I have never owned a mill/drill but have had several friends that have. Frustration of projects being ruined and the difficulty in setting up the machines moved all of them to knee mills. Each one has said they would have purchased the knee mill to begin with had they had know how much of a difference it makes. Yes they were able to do projects but often found themselves putting off the work or trying to find work-a-rounds if they could when the round post mills had to be used.
Two of my friends sold off their original round post mills along with 99% of all the tooling holders and collets as they did not work on the knee at a loss. The other one uses it as a fancy drill press now, but not often. If for no other reason other than he won't sell it for the loss he would take. It mostly has a lot of tools and other stuff that ends up all over the bed.

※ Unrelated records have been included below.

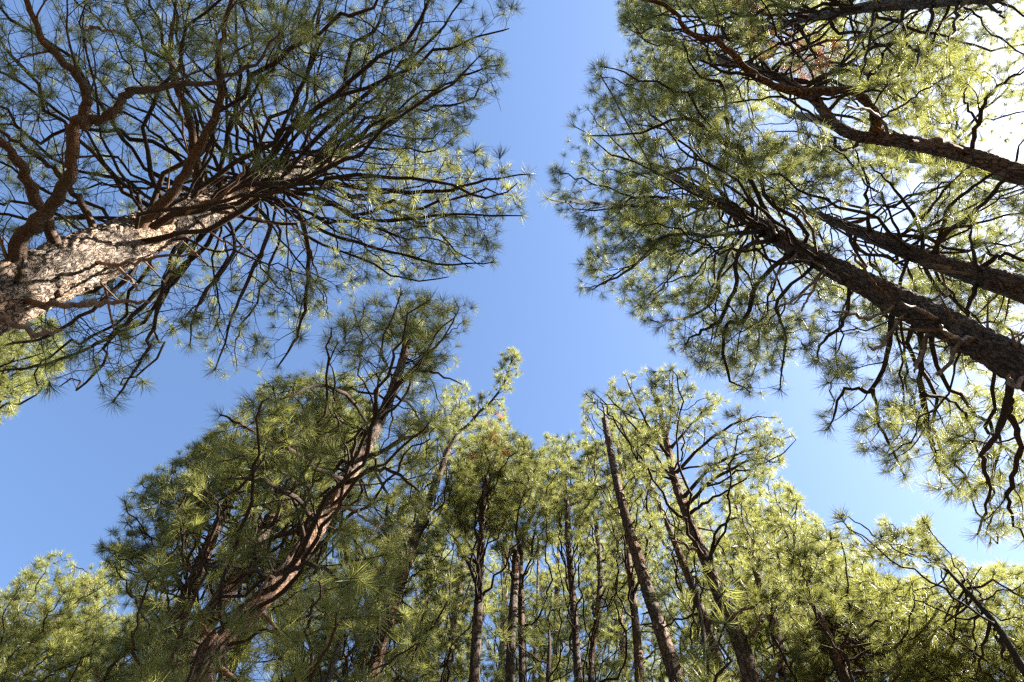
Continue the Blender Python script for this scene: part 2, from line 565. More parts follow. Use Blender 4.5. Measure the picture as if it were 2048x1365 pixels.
            if len(G3):
                rec['twC'].append(G3)
                rec['twR'].append(np.broadcast_to(np.array([.004, .003, .0025]), (len(G3), 3)))
                tips.append(G3[:, -1]); dirs.append(G3[:, -1] - G3[:, -2])
            tips.append(C[-1:]); dirs.append(C[-1:] - C[-2:-1])
            tips, dirs = np.concatenate(tips), np.concatenate(dirs)
            k = (rng.random(len(tips)) < leafy) & ~hides_bole(tips, rng, False)
            k[-1] |= leafy > .5
            rec['tip'], rec['dir'] = tips[k], unit(dirs[k])
        return rec

    def traced(s, px, z_end, r0, r1=.008, n=None, from_trunk=True, z_start=None, **kw):
        """a limb that follows pixels of the photograph, its height running evenly from the trunk's to z_end"""
        px = np.array(px, float)
        z0 = z_start if z_start is not None else s.height_near(*px[0])
        ds = np.r_[0, np.cumsum(np.hypot(*np.diff(px, axis=0).T))]
        z = z0 + (z_end - z0) * ds / ds[-1]
        P = at_z(px[:, 0], px[:, 1], z)
        if from_trunk:
            P[0] = s.at_height(z0)
        n = n or max(12, 4 * len(px))
        C = catmull(P, n)
        C[2:-1] += s.rng.normal(0, .012, (n - 3, 3))
        return s.limb(C, r0, r1, **kw)

    def auto(s, n, poly, zb, zt, Rmax, rise=.35, r_k=.0075, dead=0, flat=.0, **kw):
        """n limbs whose tips spread through the crown's volume"""
        rng = s.rng
        pu, pv = [p[0] for p in poly], [p[1] for p in poly]
        K = 14000
        zt = min(zt, s.ztop + .15)
        u, v = rng.uniform(min(pu), max(pu), K), rng.uniform(min(pv), max(pv), K)
        z = rng.uniform(zb, zt, K)
        k = in_poly(u, v, poly)
        P = at_z(u[k], v[k], z[k])
        ax = np.stack([np.interp(P[:, 2], s.C[:, 2], s.C[:, i]) for i in range(3)], 1)
        off = np.hypot(*(P - ax)[:, :2].T)
        f = (P[:, 2] - zb) / (zt - zb)
        Rz = Rmax * np.minimum(1, (f + .35) / .5) * (1 - f * .98) ** .55 + .3
        ok = (off > .3) & (off < Rz) & ~hides_bole(P, rng)
        P, off = P[ok], off[ok]
        if len(P) < n:
            print('CROWN', s.root.name, 'few tips', len(P), 'of', n)
        if len(P) == 0:
            return
        sel = [int(np.argmax(off))]
        dmin = np.full(len(P), 1e9)
        wgt = .6 + .4 * off / Rmax
        for _ in range(min(n, len(P)) - 1):
            dmin = np.minimum(dmin, np.linalg.norm((P - P[sel[-1]]) * [1, 1, .8], axis=1))
            sel.append(int(np.argmax(dmin * wgt * rng.uniform(.8, 1.2, len(P)))))
        for i in sel:
            tip = P[i]
            rs = rise * rng.uniform(.5, 1.5)
            zb0 = float(np.clip(tip[2] - off[i] * rs, zb * .9, s.ztop - .15))
            b = s.at_height(zb0)
            out = tip - b
            L = np.linalg.norm(out)
            h = unit(out * [1, 1, 0])
            side = np.array([-h[1], h[0], 0]) * rng.normal(0, .12)
            p1 = b + (h * .35 + [0, 0, .06 + rng.normal(0, .05)]) * L + side * L
            p2 = tip - (h * .22 + [0, 0, .13 + rng.normal(0, .05)]) * L - side * L * .4
            t = np.linspace(0, 1, 18)[:, None]
            C = (1 - t) ** 3 * b + 3 * (1 - t) ** 2 * t * p1 + 3 * (1 - t) * t ** 2 * p2 + t ** 3 * tip
            wob = np.cumsum(rng.normal(0, .019 * L, (18, 3)), axis=0)
            wob -= t * wob[-1]
            wob[0] = 0
            C = C + wob
            r0 = min(.004 + r_k * L, s.radius(zb0) * .75 + .004)
            q = dict(L2=float(np.clip(.3 * L, .35, 1.2)), poly=poly)
            q.update(kw)
            s.limb(C, r0, .006, **q)

    def top(s, n, share=.25, l=.8, **kw):
        """short shoots round the leader, so that it does not stand bare"""
        rng = s.rng
        z0 = s.ztop - share * (s.ztop - 4)
        for _ in range(n):
            f = rng.uniform(0, 1)
            b = s.at_height(z0 + f * (s.ztop - z0))
            a = rng.uniform(0, 2 * math.pi)
            d = np.array([math.cos(a), math.sin(a), rng.uniform(.15, 1.0)])
            C = grow(b[None], d[None], np.array([l * (1.15 - .8 * f) * rng.uniform(.6, 1.2)]), 9, .1, .06, rng)[0]
            q = dict(L2=.26, d2=.13, L3=.16, k3=3, start=.2)
            q.update(kw)
            s.limb(C, .012, .005, **q)

    def stubs(s, n, z0, z1, l0=.15, l1=.6, bark='wood', r=.018, droop=0.0):
        """broken dead branches left on the bole"""
        rng = s.rng
        for _ in range(n):
            z = rng.uniform(z0, z1)
            b = s.at_height(z)
            a = rng.uniform(0, 2 * math.pi)
            d = np.array([math.cos(a), math.sin(a), rng.normal(.12 - droop, .3)])
            L = rng.uniform(l0, l1) + s.radius(z)
            C = grow(b[None], d[None], np.array([L]), 6, .06, .02, rng)[0]
            rr = r * rng.uniform(.6, 1.3)
            V, f = tubes(C[None], np.array([1.5, 1.1, .95, .85, .75, .6, .2])[None] * rr * rng.uniform(.88, 1.12, 7), 6)
            link('branch_stub', mesh('branch_stub', V - s.base, f, WOOD if bark == 'wood' else BARK[bark]), s.root)

    def dead_px(s, px, z_end, r0, label=None, bark='wood', r1=.006, **kw):
        k = dict(leafy=0, L2=.2, d2=.5, L3=.1, k3=1, bark=bark, name='dead_branch', label=label, start=.35)
        k.update(kw)
        return s.traced(px, z_end, r0, r1, **k)

    def rust(s, u, v, rad, frac=.8):
        s.rusts = getattr(s, 'rusts', []) + [(u, v, rad, frac)]

    # --- needles and twigs become meshes
    def finish(s, L, n, w, rich=False, objects=0, shift=0.0):
        rng = s.rng
        if objects:
            alls = [(i, j) for i, r in enumerate(s.limbs) for j in range(len(r['tip']))]
            if alls:
                Pt = np.array([s.limbs[i]['tip'][j] for i, j in alls])
                u, v, d = to_px(Pt)
                d = d + np.where((u > -20) & (u < W + 20) & (v > -20) & (v < H + 20), 0, 1e3)
                pick = np.argsort(d)[:objects]
                for q in pick:
                    s.limbs[alls[q][0]].setdefault('own', []).append(alls[q][1])
        def emit(recs, parent_of):
            twC = {}
            for r in recs:
                for Cc, Rr in zip(r['twC'], r['twR']):
                    twC.setdefault(Cc.shape[1], []).append((Cc, Rr))
            Vs, Fs, off = [], [[], []], 0
            for k, lst in twC.items():
                V, f = tubes(np.concatenate([x[0] for x in lst]), np.concatenate([x[1] for x in lst]), 3)
                Vs.append(V)
                Fs[0].append((f[0] + off, 4)); off += len(V)
            if Vs:
                link('twigs', mesh('twigs', np.concatenate(Vs) - s.base, [np.concatenate([x[0] for x in Fs[0]])], recs[0]['ob'].data.materials[0]), parent_of, kind='stuff')
                STAT['tris'] += 2 * sum(len(x[0]) for x in Fs[0])
            P, D = [], []
            for r in recs:
                if len(r['tip']):
                    k = np.ones(len(r['tip']), bool)
                    k[r.get('own', [])] = False
                    P.append(r['tip'][k]); D.append(r['dir'][k])
            if P and sum(map(len, P)):
                P, D = np.concatenate(P), np.concatenate(D)
                rusty = np.zeros(len(P), bool)
                for (u0, v0, rr, fr) in getattr(s, 'rusts', []):
                    u, v, _ = to_px(P)
                    rusty |= (np.hypot(u - u0, v - v0) < rr) & (rng.random(len(P)) < fr)
                for sel, nm, mm in ((~rusty, 'needles', NEEDLE), (rusty, 'dead_needles', RUSTY)):
                    if sel.any():
                        needle_object(nm, P[sel] - s.base, D[sel], L, n, w, mm, rng, shift, parent_of)
                        STAT['tufts'] += int(sel.sum())
        if rich:
            for r in s.limbs:
                emit([r], r['ob'])
                if r.get('own'):
                    var = tuft_variants(n, w, NEEDLE_T)
                    for j in r['own']:
                        o = link('needle_tuft', var[rng.integers(len(var))], r['ob'])
                        q = Vector(r['dir'][j]).to_track_quat('Z', 'Y')
                        o.rotation_mode = 'QUATERNION'
                        o.rotation_quaternion = q
                        o.location = r['tip'][j] - s.base
                        o.scale = (L * rng.uniform(.75, 1.2),) * 3
        elif s.limbs:
            for bk in ('limb', 'wood'):
                recs = [r for r in s.limbs if (r['ob'].data.materials[0] is WOOD) == (bk == 'wood')]
                if recs:
                    emit(recs, s.root)

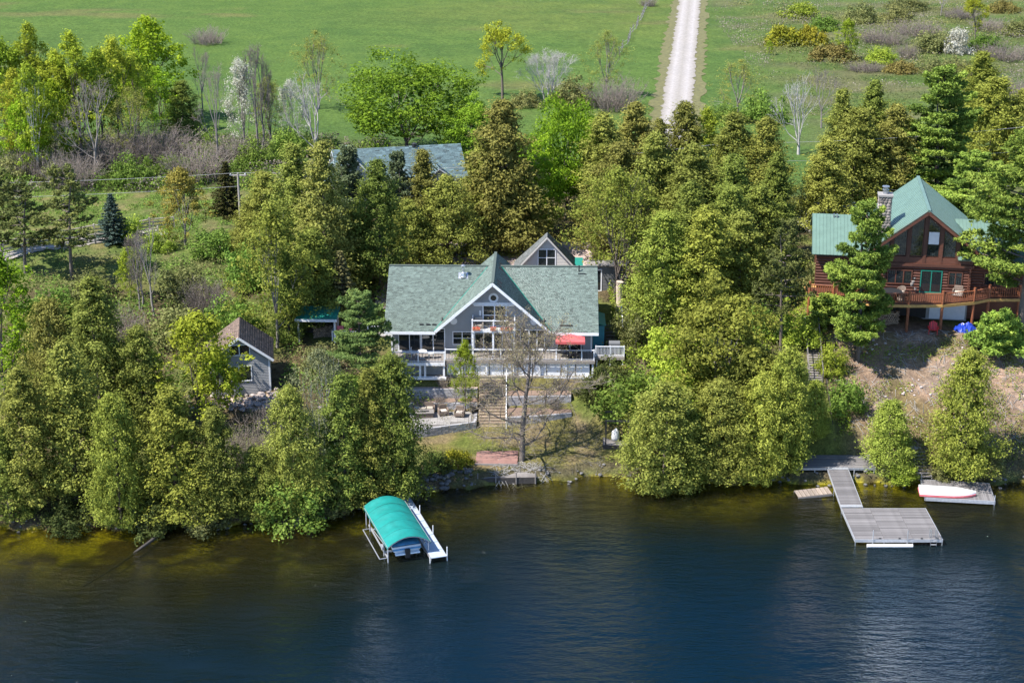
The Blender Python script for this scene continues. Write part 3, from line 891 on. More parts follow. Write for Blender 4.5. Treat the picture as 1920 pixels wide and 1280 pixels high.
e = at_house('barbecue_grill', (11.2, -.2, 0), 0, 'barbecue under a grey cover behind the white railing, right end of the deck', 'grill')
MB().box(-.55, .55, -.3, .3, .02, .9).build('cover_skirt', M['siding_dark'], e, bevel=.05)
MB().tube([(-.5, 0, .92), (.5, 0, .92)], .3, 12).build('cover_lid', M['siding_dark'], e)

# teal side porch and the steps up the right side of the house
e = at_house('side_porch', (9.25, 1.4, 0), 0, 'teal painted lean-to porch on the right side wall of the grey house', 'porch')
MB().box(.0, 1.08, 0, 3.2, -.9, 2.1).build('wall', M['teal_wall'], e)
MB().prism([(0, -.1, 2.45), (0, 3.3, 2.45), (1.2, 3.3, 2.12), (1.2, -.1, 2.12)], (0, 0, .06)).build('roof', M['drip'], e)
MB().box(1.083, 1.12, 1.0, 1.9, -.1, 1.8).build('door', M['white'], e)
e = at_house('side_steps', (10.4, .6, 0), 0, 'dark timber steps climbing along the right side of the grey house', 'steps')
for k in range(8):
    box_part('tread', M['darkwood'], e, .15, 1.55, .55 * k, .55 * k + .42, .14 * k - .0, .14 * k + .06)
for s in (.1, 1.6):
    MB().bar((s, 0, -.05), (s, 4.4, 1.08), .06, .22).build('stringer', M['darkwood'], e)
railing(e, [(1.7, 2.6, .6), (1.7, 4.4, 1.1), (1.7, 6.4, 1.25)], M['white'], M['white'], M['white'], .95, .14, .09, .03)

# ------------------------------------------------------------------ cottage behind (steep gable with an annex)
cot = empty('rear_cottage', (3.5, 158, 6.1), R(-2), 'beige gabled cottage with twin window rising behind the ridge of the grey house', 'house')
ch_, cw, cap = 2.6, 3.0, 5.85
cs = (cap - ch_) / cw
M['beige'] = simple('beige_siding', (.50, .47, .43), .6, .08, .8, rnd=.03)
mb = MB(); mb.box(-cw, cw, 0, 3.2, 0, ch_); mb.prism([(-cw, 0, ch_), (cw, 0, ch_), (0, 0, cap)], (0, .3, 0)); mb.build('wall', M['beige'], cot)
siding(cot, M['beige'], [(-cw, 0), (cw, 0), (cw, ch_), (0, cap), (-cw, ch_)], facing((0, 0, 0), 0), [(-.92, .86, 2.9, 4.75)])
window(cot, facing((0, 0, 0), 0), -.85, .8, 2.98, 4.66, 2, 2, .09)
for s in (-1, 1):
    pl = [(s * (cw + .35), -.35, ch_ - cs * .35), (s * (cw + .35), 3.4, ch_ - cs * .35), (0, 1.3, cap + .05), (0, -.35, cap + .05)]
    roof_slab(cot, 'roof', M['beige'], [(p[0], p[1], p[2] + .17) for p in pl], .12)
    shingles(cot, M['greyroof'], [(p[0], p[1], p[2] + .18) for p in pl], 60 + s, .2, (.14, .34), .02)
    MB().bar((s * (cw + .35), -.38, ch_ - cs * .35 + .06), (0, -.38, cap + .09), .05, .12, (-s * .6, 0, .8)).build('fascia', M['beige'], cot)
bkp = [(cw + .35, 3.4, ch_ - cs * .35 + .17), (-cw - .35, 3.4, ch_ - cs * .35 + .17), (0.02, 1.3, cap + .21), (-.02, 1.3, cap + .21)]
roof_slab(cot, 'roof', M['beige'], [bkp[0], bkp[1], bkp[3], bkp[2]], .12); shingles(cot, M['greyroof'], [bkp[0], bkp[1], bkp[3], bkp[2]], 66, .2, (.14, .34), .02)
mb = MB(); mb.box(4.2, 8.0, .2, 1.6, 0, 3.0); mb.build('annex_wall', M['siding_dark'], cot)
siding(cot, M['siding_dark'], [(4.2, 0), (8.0, 0), (8.0, 3.0), (4.2, 3.0)], facing((0, .2, 0), 0), [(4.95, 5.45, .3, 2.6)])
window(cot, facing((0, .2, 0), 0), 5.0, 5.4, .4, 2.5, 1, 1, .12, name='side_door')
MB().box(4.0, 8.25, -.1, 1.7, 3.003, 3.12).build('annex_roof', M['oldwood'], cot)
MB().box(4.15, 8.05, .05, .17, -.05, .16).build('base_trim', M['white'], cot)
MB().prism([(2.8, .3, 2.75), (3.6, .3, 2.75), (3.6, 1.6, 3.3), (2.8, 1.6, 3.3)], (0, 0, .1)).build('lean_to_roof', M['drip'], cot)

# ------------------------------------------------------------------ blue-grey roofed garage at the back
gar = empty('back_garage', (-11.2, 187.3, 8.25), R(13), 'pale garage with a blue-grey shingle roof and cross gables half hidden by cedars', 'garage')
gl_, gz0, gr, gd = 6.2, 2.4, 5.45, 4.3
MB().box(-gl_ - 2.6, gl_ - .3, .3, 8.3, 0, gz0).build('wall', M['siding'], gar)
fr = [(-gl_ - 3, -.2, gz0 - .05), (gl_, -.2, gz0 - .05), (gl_, gd, gr), (-gl_ - 3, gd, gr)]
bk = [(gl_, 2 * gd + .2, gz0 - .05), (-gl_ - 3, 2 * gd + .2, gz0 - .05), (-gl_ - 3, gd, gr), (gl_, gd, gr)]
for i, cset in enumerate((fr, bk)):
    roof_slab(gar, 'roof', M['white'], cset, .16); shingles(gar, M['shingle_blue'], cset, 80 + i, .2, (.3, .7))
def cross(cx, hw, top, y0, y1, sd):
    sl_ = (top - gz0) / hw
    MB().prism([(cx - hw + .3, y0 + .3, gz0), (cx + hw - .3, y0 + .3, gz0), (cx, y0 + .3, top - .3)], (0, .2, 0)).build('gable_wall', M['siding'], gar)
    for s in (-1, 1):
        cs_ = [(cx + s * hw, y0, gz0), (cx + s * hw, y1, gz0), (cx, y1, top), (cx, y0, top)]
        roof_slab(gar, 'gable_roof', M['white'], cs_, .15); shingles(gar, M['shingle_blue'], cs_, sd + s, .2, (.3, .7))
cross(-7.4, 3.2, 5.9, -2.2, 4.6, 90); cross(2.6, 2.0, 3.9, -1.2, 3.0, 95)
MB().lathe([(.3, 0), (.3, .3), (.36, .32), (.0, .5)], 10, (.6, gd - .1, gr - .05)).build('roof_vent', M['black'], gar)

# ------------------------------------------------------------------ small grey shed-cabin, left
shed = empty('grey_cabin', (-23.9, 135.75, 4.15), R(8), 'small grey two-storey cabin with weathered shake roof among the trees', 'cabin')
sw, sh_, sap, sd_ = 2.6, 3.15, 5.2, 5.0
ss = (sap - sh_) / (sw + .25)
mb = MB(); mb.box(-sw, sw, 0, sd_, -.5, sh_ + .1); mb.prism([(-sw, 0, sh_ + .1), (sw, 0, sh_ + .1), (0, 0, sap - .12)], (0, sd_, 0)); mb.build('wall', M['siding'], shed)
Fs_ = facing((0, 0, 0), 0)
siding(shed, M['siding'], [(-sw, -.2), (sw, -.2), (sw, sh_ + .1), (0, sap - .14), (-sw, sh_ + .1)], Fs_, [(-1.25, 1.05, 1.05, 2.55), (-.95, .98, 3.45, 4.55)])
siding(shed, M['siding'], [(0, -.2), (sd_, -.2), (sd_, sh_ - .1), (0, sh_ - .1)], facing((sw, 0, 0), R(90)))
window(shed, Fs_, -1.15, .92, 1.15, 2.42, 2, 1, .09)
window(shed, Fs_, -.85, .86, 3.55, 4.42, 2, 1, .09)
for s in (-1, 1):
    pl = [(s * (sw + .35), -.35, sh_ - ss * .1), (s * (sw + .35), sd_ + .3, sh_ - ss * .1), (0, sd_ + .3, sap + .06), (0, -.35, sap + .06)]
    roof_slab(shed, 'roof', M['oldwood'], pl, .14)
    shingles(shed, M['shake'], pl, 70 + s, .24, (.12, .3), .03, 'shakes')
    MB().bar((s * (sw + .35), -.38, sh_ - ss * .1 - .09), (0, -.38, sap - .03), .05, .2, (-s * .6, 0, .8)).build('fascia', M['white'], shed)
    MB().box(s * (sw - .065) - .07, s * (sw - .065) + .07, -.045, -.003, -.3, sh_ - .1).build('corner_trim', M['white'], shed)

# ------------------------------------------------------------------ wood shelter
sb = empty('wood_shelter', (-18.3, 145.9, 5.25), R(-2), 'open-fronted wood shelter with a teal metal roof between cedars', 'shelter')
for sx in (-1.7, 1.7):
    for yy in (0, 2.0): box_part('post', M['white'], sb, sx - .07, sx + .07, yy - .07, yy + .07, 0, 2.2 + yy * .12)
MB().box(-1.62, 1.62, 1.95, 2.05, 0, 2.3).build('back_wall', M['darkwood'], sb)
for s in (-1, 1): MB().box(s * 1.7 - .02, s * 1.7 + .02, .1, 1.9, 0, 2.2).build('side_wall', M['oldwood'], sb)
MB().prism([(-1.95, -.35, 2.32), (1.95, -.35, 2.32), (1.95, 2.4, 2.72), (-1.95, 2.4, 2.72)], (0, 0, .06)).build('roof', M['drip'], sb)
for k in range(11): MB().bar((-1.9 + k * .38, -.36, 2.395), (-1.9 + k * .38, 2.4, 2.795), .03, .03).build('roof_seam', M['drip'], sb)
MB().box(-1.97, 1.97, -.42, -.36, 2.16, 2.4).build('fascia', M['white'], sb)
def log_stack(root, x0, x1, y0, y1, z0, rows, r, seed, name='split_log'):
    rs = np.random.RandomState(seed); key = ('fw', r)
    if key not in _cache:
        _cache[key] = MB().tube([(0, 0, 0), (0, y1 - y0, 0)], r, 5).mesh(name); _cache[key].materials.append(M['firewood'])
    n = int((x1 - x0) / (2 * r))
    for j in range(rows):
        for i in range(n):
            if j == rows - 1 and rs.rand() < .35: continue
            put(name, _cache[key], None, root, (x0 + r + 2 * r * (i + .5 * (j % 2)), y0 + rs.uniform(-.05, .05), z0 + r + j * r * 1.8), (0, rs.uniform(0, 6.28), 0))
ws = empty('firewood_stack', Matrix.Translation((-18.3, 145.9, 5.25)) @ Vector((.4, 1.2, 0)), R(-2), 'stack of split firewood under the teal shelter roof', 'firewood')
log_stack(ws, -.9, 1.1, -.2, .5, .0, 8, .09, 4)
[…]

A fancy table, and for a while it made it easy for him to mount his reloading press with the T-slots.
I don't really think you save anything by buying the mill/drills in the long run. I can understand that it can be easier to start out with one as the initial cost is lower and you can think of the selling and buying of upgrades and eventually a knee mill as payments over time when there was insufficient budget to do anything else.
Bottom line, you do what you can. A Mill/Drill is better than no mill at all. I have turned a cheap bench top drill press into a so called mill because that is what I had and could afford at the time. It didn't work well at all, but I was able to get the job done, not pretty. I have been lucky that for most of the time, I have worked at companies that had knee mills that allowed me to do a project now and then on their mill. I always replaced anything that I broke and was too often the only one that actually maintenance them.